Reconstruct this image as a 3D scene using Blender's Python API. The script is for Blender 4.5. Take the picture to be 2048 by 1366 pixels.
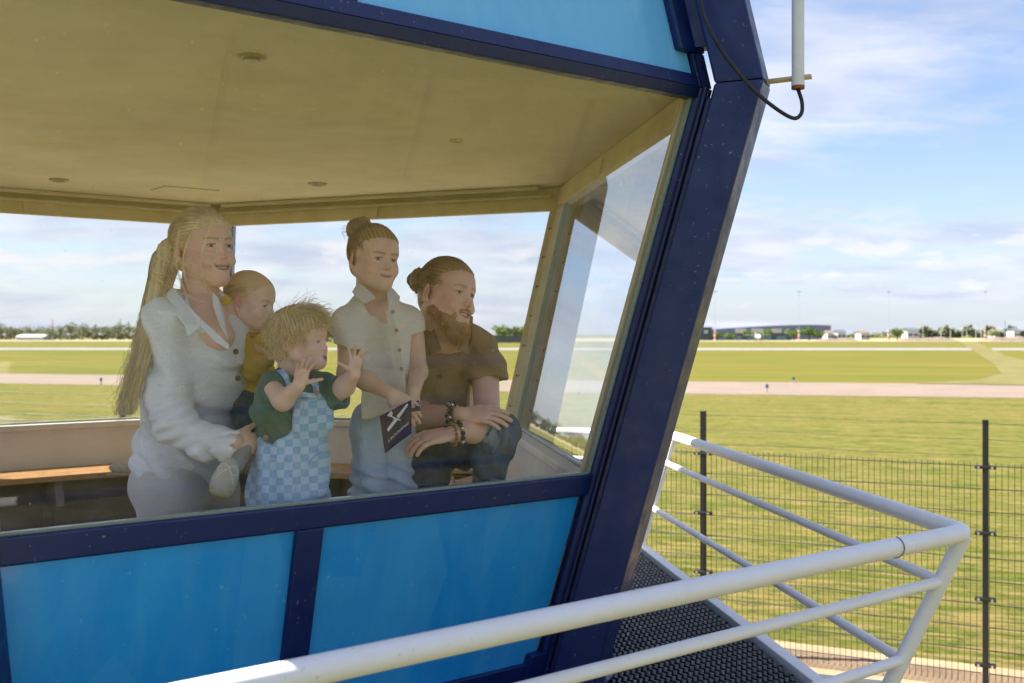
import bpy, bmesh, math, random
import numpy as np
from mathutils import Vector, Matrix
R_ = math.radians
random.seed(7)
rng = np.random.default_rng(7)
scn = bpy.context.scene
for o in list(bpy.data.objects):
    bpy.data.objects.remove(o)
COL = scn.collection
# ------------------------------------------------------------------ camera, sky, sun, exposure
CAMZ = 3.1
FPX = 2150.0
cd = bpy.data.cameras.new('camera')
cam = bpy.data.objects.new('camera', cd); COL.objects.link(cam)
cam.location = (0, 0, CAMZ); cam.rotation_euler = (R_(90), 0, 0)
cd.sensor_width = 36.0; cd.lens = 36.0*FPX/2048
cd.shift_y = -15/2048
cd.clip_start = 0.05; cd.clip_end = 6000
cd.dof.use_dof = True; cd.dof.focus_distance = 3.55; cd.dof.aperture_fstop = 4.5
scn.camera = cam
scn.render.engine = 'CYCLES'
scn.view_settings.view_transform = 'Standard'; scn.view_settings.look = 'None'
scn.view_settings.gamma = 1; scn.view_settings.use_curve_mapping = False
scn.view_settings.exposure = 2.05
scn.cycles.max_bounces = 10; scn.cycles.transparent_max_bounces = 16
scn.cycles.caustics_reflective = False; scn.cycles.caustics_refractive = False

SUN = Vector((-.63, .09, .79)).normalized()
wd = bpy.data.worlds.new('World'); scn.world = wd; wd.use_nodes = True
nt = wd.node_tree; nt.nodes.clear()
def N(t, typ, **kw):
    n = t.nodes.new(typ)
    for k, v in kw.items():
        if k.startswith('i_'):
            n.inputs[k[2:].replace('_', ' ')].default_value = v
        elif k.startswith('n_'):
            n.inputs[int(k[2:])].default_value = v
        else: setattr(n, k, v)
    return n
def mathn(t, op, a, b=None, clamp=False):
    n = t.nodes.new('ShaderNodeMath'); n.operation = op; n.use_clamp = clamp
    for i, v in enumerate((a, b)):
        if v is None: continue
        if isinstance(v, (int, float)): n.inputs[i].default_value = v
        else: t.links.new(v, n.inputs[i])
    return n.outputs[0]
def ramp(t, fac, stops):
    n = t.nodes.new('ShaderNodeValToRGB'); cr = n.color_ramp
    while len(cr.elements) > 1: cr.elements.remove(cr.elements[-1])
    for i, (p, c) in enumerate(stops):
        e = cr.elements[0] if i == 0 else cr.elements.new(p)
        e.position = p
        if isinstance(c, (int, float)): c = (c, c, c)
        e.color = (*c, 1) if len(c) == 3 else c
    t.links.new(fac, n.inputs[0]); return n.outputs[0]
def mix(t, fac, a, b, typ='MIX'):
    n = t.nodes.new('ShaderNodeMix'); n.data_type = 'RGBA'; n.blend_type = typ
    for s, v in ((n.inputs[0], fac), (n.inputs[6], a), (n.inputs[7], b)):
        if isinstance(v, (int, float)): s.default_value = v
        elif isinstance(v, tuple): s.default_value = (*v, 1) if len(v) == 3 else v
        else: t.links.new(v, s)
    return n.outputs[2]
def noise(t, vec, scale, detail=4, rough=.5, dist=0.0):
    n = t.nodes.new('ShaderNodeTexNoise'); n.inputs['Scale'].default_value = scale
    n.inputs['Detail'].default_value = detail; n.inputs['Roughness'].default_value = rough
    n.inputs['Distortion'].default_value = dist
    if vec is not None: t.links.new(vec, n.inputs['Vector'])
    return n.outputs['Fac']
def mapping(t, vec, scale=(1, 1, 1), rot=(0, 0, 0), loc=(0, 0, 0)):
    n = t.nodes.new('ShaderNodeMapping'); n.inputs['Scale'].default_value = scale
    n.inputs['Rotation'].default_value = rot; n.inputs['Location'].default_value = loc
    t.links.new(vec, n.inputs['Vector']); return n.outputs[0]

sky = N(nt, 'ShaderNodeTexSky', sky_type='NISHITA'); sky.sun_disc = False
sky.sun_elevation = math.asin(SUN.z); sky.sun_rotation = math.atan2(SUN.x, SUN.y) % (2*math.pi)
sky.air_density = 1.0; sky.dust_density = 0.6; sky.ozone_density = 2.0
geo = N(nt, 'ShaderNodeTexCoord')
sep = N(nt, 'ShaderNodeSeparateXYZ'); nt.links.new(geo.outputs['Generated'], sep.inputs[0])
zc = mathn(nt, 'ADD', mathn(nt, 'MAXIMUM', sep.outputs[2], 0.0), 0.17)
cx = mathn(nt, 'DIVIDE', sep.outputs[0], zc); cy = mathn(nt, 'DIVIDE', sep.outputs[1], zc)
cmb = N(nt, 'ShaderNodeCombineXYZ'); nt.links.new(cx, cmb.inputs[0]); nt.links.new(cy, cmb.inputs[1])
v1 = mapping(nt, cmb.outputs[0], (0.9, 1.15, 1), (0, 0, R_(-30)), (3.1, 1.7, 0))
c1 = noise(nt, v1, .95, 9, .58, .35)
v2 = mapping(nt, cmb.outputs[0], (0.6, 1.7, 1), (0, 0, R_(-35)), (9, 4, 0))
c2 = noise(nt, v2, 3.2, 7, .62, .5)
cm = mathn(nt, 'ADD', mathn(nt, 'MULTIPLY', c1, .80), mathn(nt, 'MULTIPLY', c2, .24))
mask = ramp(nt, cm, [(0.46, 0.0), (0.52, .42), (0.58, .90), (0.68, 1.0)])
skyc = mix(nt, 1.0, sky.outputs[0], (.043, .044, .049), 'MULTIPLY')
low = ramp(nt, sep.outputs[2], [(0.0, 1.0), (0.07, .62), (.2, .10), (.6, 0.0)])
skyh = mix(nt, mathn(nt, 'MULTIPLY', low, .62), skyc, (.168, .192, .238))
shade = noise(nt, v1, 2.6, 5, .5)
ccol = mix(nt, ramp(nt, shade, [(.35, 0.0), (.65, 1.0)]), (.155, .172, .222), (.235, .240, .272))
skyf = mix(nt, mathn(nt, 'MULTIPLY', mask, .90), skyh, ccol)
# small fair-weather cumulus low over the horizon
v3 = mapping(nt, geo.outputs['Generated'], (1, 1, 3.6), (0, 0, 0), (1.3, .2, .1))
c3 = noise(nt, v3, 11.0, 5, .55, .2)
band = ramp(nt, sep.outputs[2], [(0.015, 0.0), (.04, 1.0), (.075, .8), (.12, 0.0)])
m3 = mathn(nt, 'MULTIPLY', ramp(nt, c3, [(.56, 0.0), (.64, 1.0)]), band)
skyf = mix(nt, mathn(nt, 'MULTIPLY', m3, .8), skyf, (.255, .25, .262))
bg = N(nt, 'ShaderNodeBackground'); bg.inputs['Strength'].default_value = 1.0
nt.links.new(skyf, bg.inputs['Color'])
wo = N(nt, 'ShaderNodeOutputWorld'); nt.links.new(bg.outputs[0], wo.inputs[0])
sl = bpy.data.lights.new('sun', 'SUN'); sl.energy = 4.8; sl.angle = R_(.53); sl.color = (1, .95, .87)
so = bpy.data.objects.new('sun', sl); COL.objects.link(so)
so.rotation_euler = SUN.to_track_quat('Z', 'Y').to_euler(); so.location = (0, 0, 30)

# ------------------------------------------------------------------ helpers
def W(px, py, Y):
    return Vector(((px-1024)/FPX*Y, Y, CAMZ+(668-py)/FPX*Y))
def link(o, parent=None):
    COL.objects.link(o)
    if parent is not None: o.parent = parent
    return o
def tag(o, label=None, cat=None, group=None, kind=None):
    if label: o['label'] = label
    if cat: o['category'] = cat
    if group: o['group'] = group
    if kind: o['kind'] = kind
    return o
def empty(name, loc=(0, 0, 0)):
    o = bpy.data.objects.new(name, None); o.location = loc; o.empty_display_size = .1
    COL.objects.link(o); return o
def mesh(name, V, F, mat=None, parent=None, smooth=False, bevel=0, cols=None, seg=2):
    """vertices in world coordinates; parent empties may be moved, so shift into the parent's frame"""
    me = bpy.data.meshes.new(name)
    V = np.asarray(V, dtype=float).reshape(-1, 3)
    off = np.zeros(3)
    p = parent
    while p is not None:
        off += np.array(p.location); p = p.parent
    V = V-off
    if isinstance(F, np.ndarray) and F.ndim == 2:
        n, k = F.shape
        me.vertices.add(len(V)); me.vertices.foreach_set('co', V.astype(np.float32).ravel())
        me.loops.add(n*k); me.loops.foreach_set('vertex_index', F.astype(np.int32).ravel())
        me.polygons.add(n); me.polygons.foreach_set('loop_start', (np.arange(n)*k).astype(np.int32))
        me.polygons.foreach_set('loop_total', np.full(n, k, dtype=np.int32))
        me.update(calc_edges=True)
    else:
        me.from_pydata([tuple(v) for v in V], [], [tuple(int(i) for i in f) for f in F])
    if cols is not None:
        at = me.color_attributes.new('Col', 'FLOAT_COLOR', 'POINT')
        c4 = np.ones((len(V), 4), dtype=np.float32); c4[:, :3] = cols
        at.data.foreach_set('color', c4.ravel())
    if smooth: me.polygons.foreach_set('use_smooth', np.ones(len(me.polygons), dtype=bool))
    if not smooth and not isinstance(F, np.ndarray):
        b = bmesh.new(); b.from_mesh(me); bmesh.ops.recalc_face_normals(b, faces=b.faces); b.to_mesh(me); b.free()
    o = bpy.data.objects.new(name, me)
    if mat is not None: me.materials.append(mat)
    link(o, parent)
    if bevel:
        m = o.modifiers.new('bevel', 'BEVEL'); m.width = bevel; m.segments = seg; m.limit_method = 'ANGLE'
        m.harden_normals = False
    return o
class G:
    """collects simple shapes into one mesh"""
    def __init__(s): s.V = []; s.F = []
    def hexa(s, P):
        b = len(s.V); s.V += [tuple(p) for p in P]
        for f in ((0, 1, 2, 3), (7, 6, 5, 4), (0, 4, 5, 1), (1, 5, 6, 2), (2, 6, 7, 3), (3, 7, 4, 0)):
            s.F.append(tuple(b+i for i in f))
        return s
    def box(s, c, h, rot=None):
        c = Vector(c)
        P = [Vector((x*h[0], y*h[1], z*h[2])) for z in (-1, 1) for x, y in ((-1, -1), (1, -1), (1, 1), (-1, 1))]
        if rot is not None: P = [rot @ p for p in P]
        P = [p+c for p in P]
        return s.hexa([P[0], P[1], P[2], P[3], P[4], P[5], P[6], P[7]])
    def tube(s, pts, r, n=12, cap=True, closed=False):
        pts = [Vector(p) for p in pts]; m = len(pts)
        rs = r if isinstance(r, (list, tuple)) else [r]*m
        b = len(s.V); up = None
        for i, p in enumerate(pts):
            if closed: d = (pts[(i+1) % m]-pts[i-1]).normalized()
            else: d = (pts[min(i+1, m-1)]-pts[max(i-1, 0)]).normalized()
            sc = 1.0
            if 0 < i < m-1 or closed:
                d1 = (p-pts[i-1]).normalized(); sc = 1/max(.5, abs(d.dot(d1)))
            if up is None:
                up = Vector((0, 0, 1)) if abs(d.z) < .9 else Vector((1, 0, 0))
            u = (up-d*up.dot(d)).normalized(); v = d.cross(u); up = u
            for j in range(n):
                a = 2*math.pi*j/n
                s.V.append(tuple(p+(u*math.cos(a)*1.0+v*math.sin(a)*sc)*rs[i]))
        for i in range(m if closed else m-1):
            for j in range(n):
                i2 = (i+1) % m
                s.F.append((b+i*n+j, b+i*n+(j+1) % n, b+i2*n+(j+1) % n, b+i2*n+j))
        if cap and not closed:
            s.F.append(tuple(b+j for j in range(n))[::-1]); s.F.append(tuple(b+(m-1)*n+j for j in range(n)))
        return s
    def disc(s, c, nrm, r, th, n=16):
        nrm = Vector(nrm).normalized(); return s.tube([Vector(c), Vector(c)+nrm*th], r, n)
    def build(s, name, mat, parent=None, smooth=False, bevel=0, seg=2):
        return mesh(name, s.V, s.F, mat, parent, smooth, bevel, seg=seg)
def autosmooth(o, ang=40):
    me = o.data
    me.polygons.foreach_set('use_smooth', np.ones(len(me.polygons), dtype=bool))
    try: me.set_sharp_from_angle(angle=R_(ang))
    except Exception: pass
    return o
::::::
[The exercise]
Leave out the pictures, then repeat the listing above exactly from its first line to the line with "scn.cycles.caustics_reflective = False;", inclusive.

[Correct answer]
Reconstruct this image as a 3D scene using Blender's Python API. The script is for Blender 4.5. Take the picture to be 2048 by 1366 pixels.
import bpy, bmesh, math, random
import numpy as np
from mathutils import Vector, Matrix
R_ = math.radians
random.seed(7)
rng = np.random.default_rng(7)
scn = bpy.context.scene
for o in list(bpy.data.objects):
    bpy.data.objects.remove(o)
COL = scn.collection
# ------------------------------------------------------------------ camera, sky, sun, exposure
CAMZ = 3.1
FPX = 2150.0
cd = bpy.data.cameras.new('camera')
cam = bpy.data.objects.new('camera', cd); COL.objects.link(cam)
cam.location = (0, 0, CAMZ); cam.rotation_euler = (R_(90), 0, 0)
cd.sensor_width = 36.0; cd.lens = 36.0*FPX/2048
cd.shift_y = -15/2048
cd.clip_start = 0.05; cd.clip_end = 6000
cd.dof.use_dof = True; cd.dof.focus_distance = 3.55; cd.dof.aperture_fstop = 4.5
scn.camera = cam
scn.render.engine = 'CYCLES'
scn.view_settings.view_transform = 'Standard'; scn.view_settings.look = 'None'
scn.view_settings.gamma = 1; scn.view_settings.use_curve_mapping = False
scn.view_settings.exposure = 2.05
scn.cycles.max_bounces = 10; scn.cycles.transparent_max_bounces = 16
scn.cycles.caustics_reflective = False; scn.cycles.caustics_refractive = False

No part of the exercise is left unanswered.